Seit die Berliner Charité verkündet hat, dass sie im Körper des russischen Systemkritikers Nawalny das Nervengift Novitschok nachgewiesen hat, springt Frau Merkel wohl insgeheim vor Freude im Sechseck. Sofort hat sie neue Sanktionen gegen Russland in den Raum gestellt, und ihr "Minister des Auswärtigen" Heiko Maas plustert sich in sorgsam einstudierter Drohgebärde gegen Russland auf. Merkel und Komplizen scheint es wie den meisten Politikern auf EU-Führungsebene nicht darum zu gehen, die wahren Hintergründe dieser Affäre aufzuklären, denn:
Will man ein Verbrechen klären, muss die erste Frage sein, wem es nützt. Nützt der Anschlag auf Nawalny Präsident Putin? Wohl kaum - er muss Nawalny nicht fürchten, denn wollte er einen unliebsamen Konkurrenten kaltstellen, hätte er dazu andere Mittel - man erinnere sich an den Fall Chodorkovsky. Die erwartbare öffentliche Reaktion von Merkel und Konsorten zeigt, dass ein Anschlag wie jener auf Nawalny den notorischen Gegnern Putins und Russlands in die Karten spielt - und das ist Putin schon lange klar und schliesst wohl ihn und die höchste russische Regierungsebene m.E. schon deshalb aus dem Kreis der Verdächtigen aus.
Wem nützt also der Anschlag auf Nawalny? Zum Beispiel irgendwelchen korrupten, vom Kreml unabhängig agierenden Gestalten aus russischer Regionalpolitik und Wirtschaft, denen Nawalny als Aufdecker vielleicht zu nahe kam. Dieter Knoflach hat dieses Szenario in seinem f+f Blog vom 03.09. „Ist Putin-Kritische Gruppe im FSB für Nawalny-Vergiftung verantwortlich ?“ sorgfältig und analytisch dargelegt und begründet.
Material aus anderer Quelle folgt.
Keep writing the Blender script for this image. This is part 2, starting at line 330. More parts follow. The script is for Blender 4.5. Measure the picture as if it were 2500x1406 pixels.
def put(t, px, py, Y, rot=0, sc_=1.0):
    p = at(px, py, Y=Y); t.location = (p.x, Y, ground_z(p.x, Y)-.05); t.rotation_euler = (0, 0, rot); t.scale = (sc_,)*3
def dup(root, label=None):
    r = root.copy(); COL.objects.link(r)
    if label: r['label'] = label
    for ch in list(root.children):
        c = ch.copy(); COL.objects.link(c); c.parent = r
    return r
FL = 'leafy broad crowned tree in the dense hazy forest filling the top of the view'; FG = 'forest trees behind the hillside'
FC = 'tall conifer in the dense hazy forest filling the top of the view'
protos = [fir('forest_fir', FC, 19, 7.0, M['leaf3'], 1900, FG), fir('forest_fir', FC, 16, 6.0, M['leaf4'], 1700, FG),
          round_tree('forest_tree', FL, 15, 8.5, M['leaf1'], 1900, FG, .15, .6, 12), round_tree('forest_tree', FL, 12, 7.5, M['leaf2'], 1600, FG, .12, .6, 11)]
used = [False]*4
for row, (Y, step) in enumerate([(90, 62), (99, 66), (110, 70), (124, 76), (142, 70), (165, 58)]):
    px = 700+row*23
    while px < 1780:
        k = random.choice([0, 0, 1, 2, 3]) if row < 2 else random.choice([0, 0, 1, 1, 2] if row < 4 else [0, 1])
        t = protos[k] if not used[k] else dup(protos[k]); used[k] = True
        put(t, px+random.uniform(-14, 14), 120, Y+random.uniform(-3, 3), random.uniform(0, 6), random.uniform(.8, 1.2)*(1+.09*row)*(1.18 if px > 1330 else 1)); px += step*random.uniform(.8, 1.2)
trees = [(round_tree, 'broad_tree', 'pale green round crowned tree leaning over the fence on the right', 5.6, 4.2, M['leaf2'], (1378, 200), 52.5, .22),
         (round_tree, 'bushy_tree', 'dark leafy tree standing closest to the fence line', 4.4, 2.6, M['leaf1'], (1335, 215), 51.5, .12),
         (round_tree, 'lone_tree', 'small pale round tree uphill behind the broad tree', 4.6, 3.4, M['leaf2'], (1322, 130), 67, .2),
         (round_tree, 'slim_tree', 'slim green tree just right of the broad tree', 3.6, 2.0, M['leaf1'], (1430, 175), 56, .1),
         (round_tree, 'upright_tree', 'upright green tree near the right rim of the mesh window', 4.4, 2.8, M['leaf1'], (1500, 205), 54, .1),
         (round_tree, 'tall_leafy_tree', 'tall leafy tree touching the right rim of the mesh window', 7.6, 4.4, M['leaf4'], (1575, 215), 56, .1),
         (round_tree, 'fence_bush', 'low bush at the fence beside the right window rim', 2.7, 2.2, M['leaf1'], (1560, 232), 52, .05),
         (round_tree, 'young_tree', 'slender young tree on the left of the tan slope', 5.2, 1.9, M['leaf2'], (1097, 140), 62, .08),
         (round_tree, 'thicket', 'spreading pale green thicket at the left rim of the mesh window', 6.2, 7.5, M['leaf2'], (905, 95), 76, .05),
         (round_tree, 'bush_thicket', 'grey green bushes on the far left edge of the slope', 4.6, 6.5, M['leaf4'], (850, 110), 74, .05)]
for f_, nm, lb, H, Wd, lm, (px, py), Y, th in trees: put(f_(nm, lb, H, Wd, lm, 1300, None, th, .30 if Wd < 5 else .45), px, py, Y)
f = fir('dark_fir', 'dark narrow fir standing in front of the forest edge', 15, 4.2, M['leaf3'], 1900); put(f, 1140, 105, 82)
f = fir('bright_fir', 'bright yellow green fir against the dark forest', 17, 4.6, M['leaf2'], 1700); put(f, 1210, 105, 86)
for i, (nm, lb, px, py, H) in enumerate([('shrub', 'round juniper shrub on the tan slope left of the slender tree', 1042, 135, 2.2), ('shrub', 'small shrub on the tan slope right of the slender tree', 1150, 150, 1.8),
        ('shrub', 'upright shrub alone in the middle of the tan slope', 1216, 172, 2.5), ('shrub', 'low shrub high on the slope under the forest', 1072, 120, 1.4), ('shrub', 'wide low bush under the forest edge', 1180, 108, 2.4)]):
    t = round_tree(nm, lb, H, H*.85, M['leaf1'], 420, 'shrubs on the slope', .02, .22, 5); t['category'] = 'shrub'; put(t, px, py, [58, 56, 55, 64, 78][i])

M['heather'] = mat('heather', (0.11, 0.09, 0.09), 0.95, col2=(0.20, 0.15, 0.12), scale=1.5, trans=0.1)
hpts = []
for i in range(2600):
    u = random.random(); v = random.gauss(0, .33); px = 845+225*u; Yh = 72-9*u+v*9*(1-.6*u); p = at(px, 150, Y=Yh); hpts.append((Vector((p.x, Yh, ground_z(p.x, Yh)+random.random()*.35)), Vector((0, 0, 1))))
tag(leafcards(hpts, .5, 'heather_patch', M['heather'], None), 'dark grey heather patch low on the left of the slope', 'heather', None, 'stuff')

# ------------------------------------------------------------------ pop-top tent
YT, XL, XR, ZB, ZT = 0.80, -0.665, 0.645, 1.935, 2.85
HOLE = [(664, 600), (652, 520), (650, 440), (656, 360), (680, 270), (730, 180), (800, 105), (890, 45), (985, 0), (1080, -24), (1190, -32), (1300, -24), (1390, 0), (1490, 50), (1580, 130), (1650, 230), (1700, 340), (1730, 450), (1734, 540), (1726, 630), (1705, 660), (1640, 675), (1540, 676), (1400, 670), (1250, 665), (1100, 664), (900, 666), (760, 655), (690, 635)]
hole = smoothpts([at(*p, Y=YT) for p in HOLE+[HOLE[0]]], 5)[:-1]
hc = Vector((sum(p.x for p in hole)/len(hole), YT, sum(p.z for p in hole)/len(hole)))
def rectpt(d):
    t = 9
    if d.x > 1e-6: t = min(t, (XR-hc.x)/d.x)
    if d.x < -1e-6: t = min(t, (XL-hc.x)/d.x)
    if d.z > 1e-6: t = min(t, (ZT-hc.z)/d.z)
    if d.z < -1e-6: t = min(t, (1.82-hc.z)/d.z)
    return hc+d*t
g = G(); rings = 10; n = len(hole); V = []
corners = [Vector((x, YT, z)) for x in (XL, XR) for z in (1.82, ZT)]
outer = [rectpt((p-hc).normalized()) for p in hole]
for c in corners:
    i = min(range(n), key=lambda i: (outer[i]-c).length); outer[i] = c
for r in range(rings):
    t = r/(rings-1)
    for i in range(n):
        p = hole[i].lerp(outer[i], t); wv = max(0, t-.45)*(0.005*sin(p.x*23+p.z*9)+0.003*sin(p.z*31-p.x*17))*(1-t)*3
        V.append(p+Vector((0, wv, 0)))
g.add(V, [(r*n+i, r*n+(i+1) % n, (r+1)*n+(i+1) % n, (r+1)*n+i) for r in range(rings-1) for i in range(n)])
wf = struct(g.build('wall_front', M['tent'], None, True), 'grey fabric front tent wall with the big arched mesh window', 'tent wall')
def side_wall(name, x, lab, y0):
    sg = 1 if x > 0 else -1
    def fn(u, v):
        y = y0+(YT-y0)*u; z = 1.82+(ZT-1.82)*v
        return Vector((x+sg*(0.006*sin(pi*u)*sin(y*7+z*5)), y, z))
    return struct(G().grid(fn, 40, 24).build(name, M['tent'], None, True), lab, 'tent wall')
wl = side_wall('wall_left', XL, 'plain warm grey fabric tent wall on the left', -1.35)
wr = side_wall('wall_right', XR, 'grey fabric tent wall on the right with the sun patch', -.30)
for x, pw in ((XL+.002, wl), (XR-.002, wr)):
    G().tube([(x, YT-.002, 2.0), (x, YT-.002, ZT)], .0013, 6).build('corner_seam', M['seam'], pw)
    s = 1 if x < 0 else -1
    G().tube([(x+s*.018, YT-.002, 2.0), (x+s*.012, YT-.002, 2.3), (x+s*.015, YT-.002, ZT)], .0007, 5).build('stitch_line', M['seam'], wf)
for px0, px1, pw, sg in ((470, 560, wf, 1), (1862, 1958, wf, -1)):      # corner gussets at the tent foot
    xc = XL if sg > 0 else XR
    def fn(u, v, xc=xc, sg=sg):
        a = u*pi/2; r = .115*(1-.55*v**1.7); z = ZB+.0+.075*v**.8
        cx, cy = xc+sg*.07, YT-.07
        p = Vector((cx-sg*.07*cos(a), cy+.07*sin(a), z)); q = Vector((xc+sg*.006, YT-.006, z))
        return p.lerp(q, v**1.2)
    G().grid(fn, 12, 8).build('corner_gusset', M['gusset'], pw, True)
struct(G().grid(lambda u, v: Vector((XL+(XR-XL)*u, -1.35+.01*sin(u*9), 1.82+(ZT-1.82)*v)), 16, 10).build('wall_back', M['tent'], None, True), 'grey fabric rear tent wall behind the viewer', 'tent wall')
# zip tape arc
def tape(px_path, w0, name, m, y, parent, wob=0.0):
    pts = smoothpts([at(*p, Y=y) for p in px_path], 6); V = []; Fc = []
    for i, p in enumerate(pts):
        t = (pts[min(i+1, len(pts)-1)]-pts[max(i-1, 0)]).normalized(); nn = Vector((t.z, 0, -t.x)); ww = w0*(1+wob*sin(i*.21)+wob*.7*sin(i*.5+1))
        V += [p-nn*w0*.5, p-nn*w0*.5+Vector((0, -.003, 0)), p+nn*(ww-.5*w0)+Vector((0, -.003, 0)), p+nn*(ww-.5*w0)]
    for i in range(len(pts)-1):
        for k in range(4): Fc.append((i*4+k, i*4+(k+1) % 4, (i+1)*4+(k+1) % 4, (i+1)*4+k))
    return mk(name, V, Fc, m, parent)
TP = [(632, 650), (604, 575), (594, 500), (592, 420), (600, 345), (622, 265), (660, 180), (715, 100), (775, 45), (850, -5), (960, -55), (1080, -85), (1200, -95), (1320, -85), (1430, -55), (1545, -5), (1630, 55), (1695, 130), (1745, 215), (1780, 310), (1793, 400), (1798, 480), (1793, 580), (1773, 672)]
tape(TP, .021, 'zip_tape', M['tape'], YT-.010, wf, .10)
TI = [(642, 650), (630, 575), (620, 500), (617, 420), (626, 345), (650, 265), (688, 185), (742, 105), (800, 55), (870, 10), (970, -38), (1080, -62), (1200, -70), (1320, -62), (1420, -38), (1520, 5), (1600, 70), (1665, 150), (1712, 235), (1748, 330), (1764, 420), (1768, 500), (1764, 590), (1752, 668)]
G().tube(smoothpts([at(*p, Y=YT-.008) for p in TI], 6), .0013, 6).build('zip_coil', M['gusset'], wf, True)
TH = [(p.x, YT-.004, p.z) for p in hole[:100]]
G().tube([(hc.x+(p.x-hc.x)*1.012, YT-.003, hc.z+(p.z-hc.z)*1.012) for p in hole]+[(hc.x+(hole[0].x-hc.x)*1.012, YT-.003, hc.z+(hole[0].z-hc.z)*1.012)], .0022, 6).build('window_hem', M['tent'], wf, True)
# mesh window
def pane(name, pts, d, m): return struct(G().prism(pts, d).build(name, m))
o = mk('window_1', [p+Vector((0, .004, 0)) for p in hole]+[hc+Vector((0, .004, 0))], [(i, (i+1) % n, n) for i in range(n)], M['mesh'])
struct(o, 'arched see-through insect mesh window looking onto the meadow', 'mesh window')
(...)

Ebenso kommen als Auftraggeber bzw. Täter jene „üblichen Verdächtigen“ infrage, denen eine Normalisierung der Beziehungen zwischen EU bzw. Deutschland und Russland ein Dorn im Auge wäre und denen klar ist, dass auf Merkels bedingten antirussischen Reflex Verlass ist. Dazu gehören auch jene Kreise, die das Nordstream-Projekt, das die russischen Erdgaslieferungen nach Deutschland intensivieren würde, mit allen Mitteln verhindern wollen. Damit rücken auch US-amerikanische Gas-Lobbyisten als Auftraggeber und der CIA als Ausführender in den erlesenen Kreis der Verdächtigen auf.
Zu weit hergeholt? Möglich. Aber immerhin denkbar genug, dass es der politische Anstand gebieten würde, Putin und Russland nicht ohne jeden Beweis an den Pranger zu stellen und mit Sanktionen zu bedrohen, die nebenbei bemerkt der EU ohnehin mehr schaden als Russland.
Bei einem "normalen" Kriminalfall würde auf Basis der derzeitig vorliegenden Fakten wohl kein Staatsanwalt Anklage erheben, ja nicht einmal U-Haft verhängen - aber solches Rechtsempfinden lassen Frau Merkel und Herr Maas, ebenso wie die allermeisten Mainstream-Medien wie schon gewohnt vermissen.